Perhaps the most galling aspect of the scheme is that it was a bipartisan betrayal. The GOP pushed the perfidious legislation through Congress and a Democratic president signed it into law. 

This denial of basic liberty is yet another demonstration of the fraudulent portrayal by the establishment of a party in power and the loyal opposition. There is one party in power, and that is the party of the establishment, people who personally profit from the perpetuation of the control exercised by the ruling class.

Barr appears prescient in his prediction that other federal agencies might follow the example set by the IRS and begin demanding Congress extend to them the sort of dictatorial demesne over the rights of Americans.

“Finding oneself behind on taxes the IRS claims is owed it, could be employed as leverage with which a government agency could deny individuals the ability to exercise other rights and benefits,” Barr wonders, “such as being able to secure a driver’s license, obtaining a loan from a federally-insured financial institution, or clearing a background check prior to purchasing a firearm?”
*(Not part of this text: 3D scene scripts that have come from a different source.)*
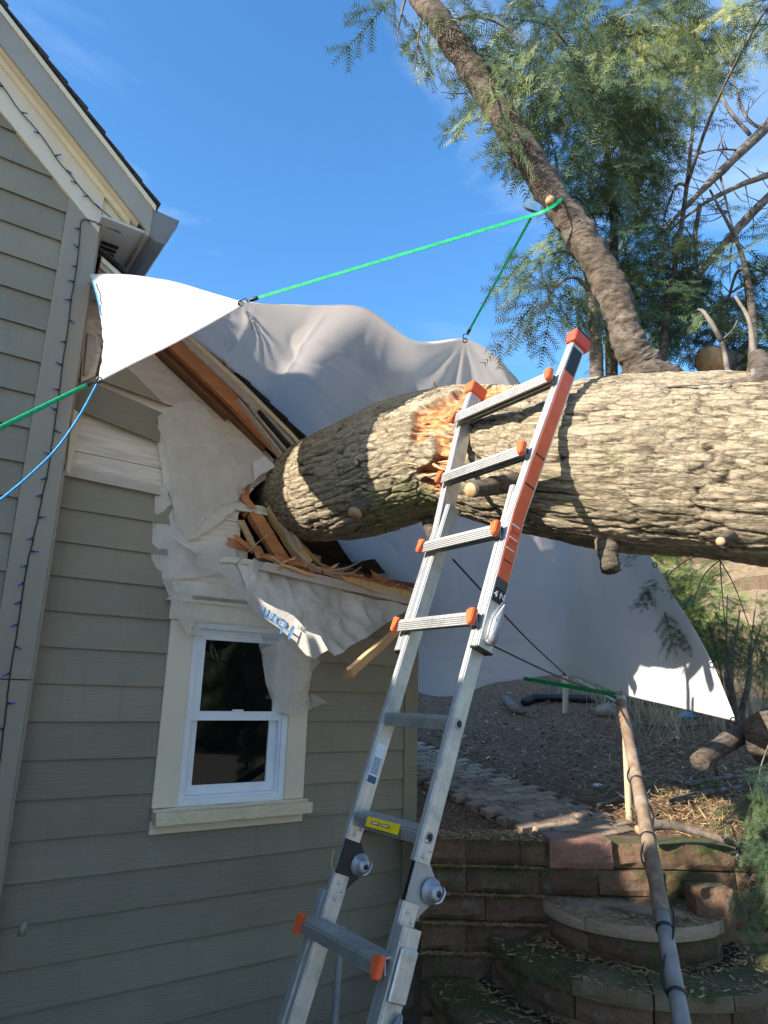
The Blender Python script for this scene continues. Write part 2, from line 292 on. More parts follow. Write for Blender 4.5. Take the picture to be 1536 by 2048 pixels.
def q_moss(q, v): return q.ramp(q.noise(v, 60, 4), [(.3, (.025, .035, .008)), (.7, (.1, .12, .02))])
M['block'] = stone('mossy brown wall block', (.04, .022, .013), (.34, .195, .115), .4)
M['redblock'] = stone('clean red wall block', (.2, .09, .06), (.46, .25, .19), -.2)
M['stepcap'] = stone('worn step slab', (.24, .17, .11), (.52, .4, .285), .08)
M['mosscap'] = stone('mossy step slab', (.08, .056, .03), (.32, .235, .14), .62)
M['paver'] = stone('grey brown paver', (.24, .16, .11), (.48, .35, .25), -.3)
M['rock'] = pm('pale field rock', (.16, .135, .1), (.28, .24, .18), 9, rough=.9, bump=.6)
M['tanhill'] = pm('dry grassy slope', (.2, .13, .06), (.36, .25, .13), 9, rough=.95, bump=.8, bs=40, bd=.04)

# ---------------------------------------------------------------- ground, terrace, hill
rng = np.random.default_rng(7); rnd = random.Random(7)
YW, ZT = 4.32, CZ-.80                       # front of the retaining wall, level of the terrace
def zt(x, y):                              # terrace and hillside behind the wall
    x = np.asarray(x, float); y = np.asarray(y, float)
    z = ZT-.02+np.clip(y-YW-.3, 0, 4.5)*.165+np.clip(y-9.1, 0, 30)*.30+np.clip(x-2.0, 0, 9)*np.clip(y-4.6, 0, 6)*.022
    return z
gx = np.linspace(-60, 60, 90); gy = np.linspace(-60, 6.5, 60); X, Y = np.meshgrid(gx, gy)
def grid_faces(nr, nc):
    i, j = np.meshgrid(np.arange(nr-1), np.arange(nc-1), indexing='ij'); a = (i*nc+j).ravel(); return np.stack([a, a+1, a+nc+1, a+nc], 1)
V = np.stack([X.ravel(), Y.ravel(), np.zeros(X.size)], 1); tag(bigmesh('ground', V, grid_faces(60, 90), M['soil'], smooth=True), kind='structure')
gx = np.concatenate([np.linspace(-40, -2, 12), np.linspace(-1.9, 7, 180), np.linspace(7.2, 60, 40)]); gy = np.concatenate([np.linspace(YW+.2, 12, 200), np.linspace(12.3, 75, 60)])
X, Y = np.meshgrid(gx, gy); P = np.stack([X.ravel(), Y.ravel(), 0*X.ravel()], 1); Z = zt(X, Y).ravel()+.035*fbm(P*1.3, 4)+.012*fbm(P*9, 3)
V = np.stack([X.ravel(), Y.ravel(), Z], 1); tag(bigmesh('terrace', V, grid_faces(len(gy), len(gx)), M['mulch'], smooth=True), kind='structure')
X, Y = np.meshgrid(np.linspace(-40, 60, 80), np.linspace(11.5, 70, 50)); Z = zt(X, Y).ravel()+.05+.25*fbm(np.stack([X.ravel()*.4, Y.ravel()*.4, 0*X.ravel()], 1), 4)
tag(bigmesh('hillside', np.stack([X.ravel(), Y.ravel(), Z], 1), grid_faces(50, 80), M['tanhill'], smooth=True), kind='structure')

M['bounce_slab'] = pm('pale concrete patio', (.34, .3, .235), (.42, .37, .29), 3, rough=.85, bump=.2)
tag(mesh('bounce_slab', [(-9, -16, .006), (14, -16, .006), (14, 1.9, .006), (-2.2, 1.9, .006)], [(0, 1, 2, 3)], M['bounce_slab']), kind='structure')  # unseen pale slab added to bounce warm light onto the house wall
# ---------------------------------------------------------------- the house
house = empty('house', tuple(-NN*DW), 'taupe lap-sided house with cream trim and a roof corner crushed by the fallen trunk', 'house', rotz=AL)
OL = .20                                    # the gable wall stands this far in front of the side wing wall
def hb(name, s0, s1, o0, o1, h0, h1, m, par=house, bev=0): return box(name, (s0, -max(o0, o1), min(h0, h1)+CZ), (s1, -min(o0, o1), max(h0, h1)+CZ), M[m], par, bev)
EX = .1778
def board(par, s0, s1, h, o, m='siding', right=None, left=None, top=.19, name='siding_board'):
    # one lap board: thick at its lower edge, thin under the next; right/left are lists of (s, dh) for broken ends
    r = right or [(s1, 0), (s1, top)]; l = left or [(s0, top), (s0, 0)]
    prof = [(s, dh) for s, dh in r]+[(s, dh) for s, dh in l]; z = h+CZ
    fr = [(s, -(o+.023-.016*dh/top), z+dh) for s, dh in prof]; bk = [(s, -(o+.013-.016*dh/top), z+dh) for s, dh in prof]
    n = len(prof); f = [tuple(range(n)), tuple(range(2*n-1, n-1, -1))]+[((i+1) % n, i, n+i, n+(i+1) % n) for i in range(n)]
    return mesh(name, fr+bk, f, M[m], par)
wall = part('gable_wall', house)
roofl = lambda s: 3.168-.88*s               # underside of the gable roof (above eye level)
prism('wall_core', [(-3.0, -OL+.02, 0.0), (.54, -OL+.02, 0), (.54, -OL+.02, roofl(.54)+CZ), (-2.0, -OL+.02, roofl(-2.0)+CZ), (-3.0, -OL+.02, roofl(-1.0)+CZ)], (0, .16, 0), M['corner'], wall)
k = -17
while True:
    h = 1.045+EX*k; k += 1
    if h > 4.6: break
    if h < -1.9: continue
    s1 = .382; smax = (3.168-.03-h)/.88     # cut by the rake
    if smax < -2.3: break
    if smax-.19/.88 > s1: board(wall, -2.3, s1, h, OL)
    elif smax <= s1: board(wall, -2.3, smax, h, OL, right=[(smax, 0), (smax-.19/.88, .19)])
    else: dh = (smax-s1)*.88; board(wall, -2.3, s1, h, OL, right=[(s1, 0), (s1, dh), (s1-(.19-dh)/.88, .19)])
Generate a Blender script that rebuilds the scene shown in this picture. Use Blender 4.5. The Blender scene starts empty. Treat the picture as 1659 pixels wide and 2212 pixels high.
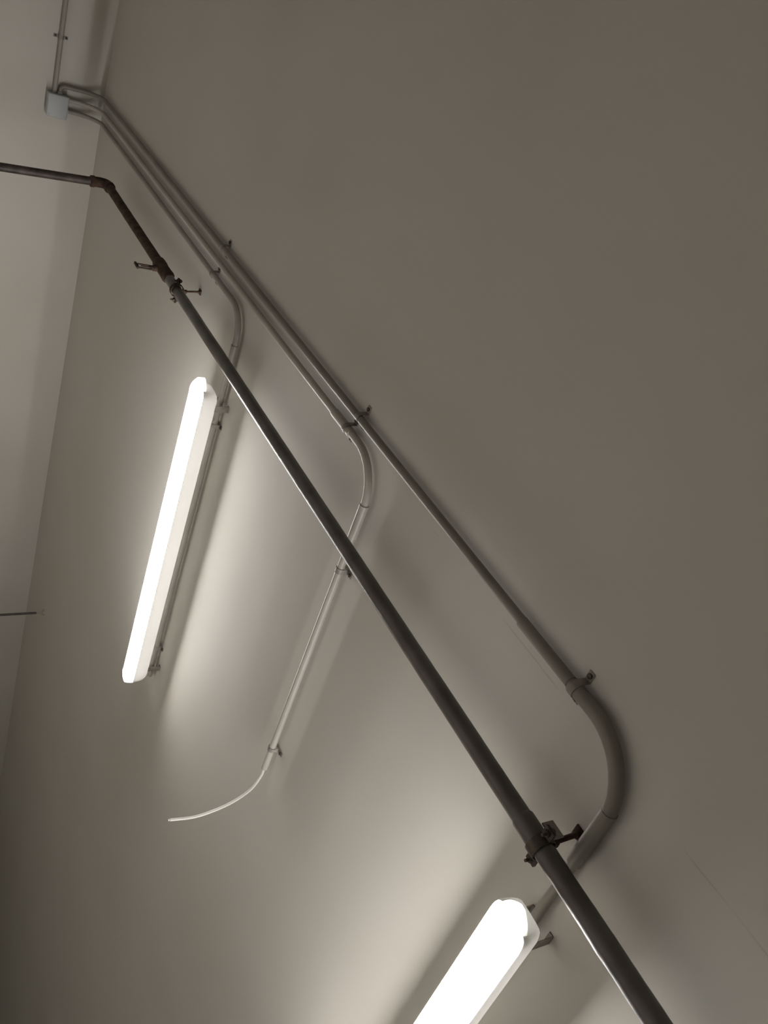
import bpy, bmesh, math, random
from mathutils import Vector, Matrix, noise

random.seed(7)
SC = bpy.context.scene
COL = SC.collection

# ------------------------------------------------------------------ camera
HC = 2.90            # ceiling height (m)
EYE = 1.70           # camera height
W_PX, H_PX, F_PX = 1659.0, 2212.0, 1850.27

def P(u, v, d):
    """u = towards the end wall, v = along that wall, d = metres below the ceiling"""
    return Vector((u, -v, HC - d))

RA = Vector((-0.434700, -0.588189, 0.681906))     # image axes of the u direction
RB = Vector((-0.320427, 0.808870, 0.493443))      # of the v direction
RN = Vector((0.84166262, 0.00400012, 0.53998892)) # of up
RA.normalize()
RB = (RB - RA * RB.dot(RA)).normalized()
RN = -(RA.cross(RB)).normalized()
def img_to_world(e):
    return Vector((RA.dot(e), -RB.dot(e), RN.dot(e)))
cam_d = bpy.data.cameras.new('camera')
cam = bpy.data.objects.new('camera', cam_d)
COL.objects.link(cam)
right, up, back = img_to_world(Vector((1, 0, 0))), img_to_world(Vector((0, -1, 0))), img_to_world(Vector((0, 0, -1)))
m = Matrix((right, up, back)).transposed().to_4x4()
m.translation = Vector((0, 0, EYE))
cam.matrix_world = m
cam_d.sensor_fit = 'AUTO'
cam_d.sensor_width = 36.0
cam_d.lens = F_PX * 36.0 / H_PX
cam_d.clip_start = 0.02
cam_d.clip_end = 60
SC.camera = cam

# ------------------------------------------------------------------ world and exposure
wd = bpy.data.worlds.new('world')
SC.world = wd
wd.use_nodes = True
bg = wd.node_tree.nodes['Background']
bg.inputs[0].default_value = (0.55, 0.52, 0.48, 1)
bg.inputs[1].default_value = 0.02
SC.view_settings.view_transform = 'Standard'
SC.view_settings.look = 'None'
SC.view_settings.exposure = 0.0
SC.view_settings.gamma = 1.0
SC.view_settings.use_curve_mapping = False
LAMP_POWER = 84.0     # brightness of the opal lamp covers
LAMP_COLOR = (1.0, 0.975, 0.955)

# ------------------------------------------------------------------ materials
def new_mat(name):
    mt = bpy.data.materials.new(name)
    mt.use_nodes = True
    nt = mt.node_tree
    return mt, nt, nt.nodes['Principled BSDF']

def noise_mat(name, c1, c2, scale=8.0, rough=0.6, metal=0.0, bump=0.1, detail=4.0, spec=0.5, bump_scale=None, lo=0.35, hi=0.65):
    mt, nt, b = new_mat(name)
    tc = nt.nodes.new('ShaderNodeTexCoord')
    nz = nt.nodes.new('ShaderNodeTexNoise')
    nz.inputs['Scale'].default_value = scale
    nz.inputs['Detail'].default_value = detail
    nt.links.new(tc.outputs['Object'], nz.inputs['Vector'])
    rp = nt.nodes.new('ShaderNodeValToRGB')
    rp.color_ramp.elements[0].position = lo
    rp.color_ramp.elements[1].position = hi
    rp.color_ramp.elements[0].color = (*c1, 1)
    rp.color_ramp.elements[1].color = (*c2, 1)
    nt.links.new(nz.outputs['Fac'], rp.inputs['Fac'])
    nt.links.new(rp.outputs['Color'], b.inputs['Base Color'])
    b.inputs['Roughness'].default_value = rough
    b.inputs['Metallic'].default_value = metal
    b.inputs['Specular IOR Level'].default_value = spec
    if bump:
        n2 = nt.nodes.new('ShaderNodeTexNoise')
        n2.inputs['Scale'].default_value = bump_scale or scale * 6
        n2.inputs['Detail'].default_value = 3
        nt.links.new(tc.outputs['Object'], n2.inputs['Vector'])
        bp = nt.nodes.new('ShaderNodeBump')
        bp.inputs['Strength'].default_value = bump
        bp.inputs['Distance'].default_value = 0.002
        nt.links.new(n2.outputs['Fac'], bp.inputs['Height'])
        nt.links.new(bp.outputs['Normal'], b.inputs['Normal'])
    return mt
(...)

Of course, readers of The New American realize that such musings are not imaginary at all.

The IRS has persecuted individuals and groups, subjecting them to audits and denials of tax-exempt status based solely on the political persuasion of the target.

Additionally, through the ObamaCare legislation, the Department of Homeland Security and the IRS have enlisted doctors in the effort to identify those not mentally fit to own firearms.

Does anyone reading this article truly believe that there are sufficient patriots serving in the offices on the Potomac to prevent such wholesale and wholly unconstitutional aggregation of power by the IRS or any other federal agency?

How can the damage be undone? Our unique political structure suggests a few remedies.

First, Congress created these monstrous agencies and, as such, it may destroy them.

Second, the president, as the head of the Executive Branch, could abrogate these agencies, too, as they fall under the executive aegis.

Third, the president and Congress could work together, the former folding the agencies and the latter refusing to fund them.

The fourth and perhaps most potent weapon against these would-be bureaucratic bullies is decentralization. The 10th Amendment clearly confirms a fact understood very well at the time of the Constitution’s ratification: States are the principals and the federal government is their agent. If the agent exceeds the scope of the authority granted to it by the principals, then the principals may simply nullify the unauthorized acts of the agent.

Put more plainly, states, in the words of James Madison, “have the right, and are in duty bound, to interpose for arresting the progress of the evil,” that is, the evil of the “deliberate, palpable, and dangerous exercise” by the federal government of powers not granted to it in the Constitution.

We’d go a long way toward making American great again, if we would set about making America STATES again.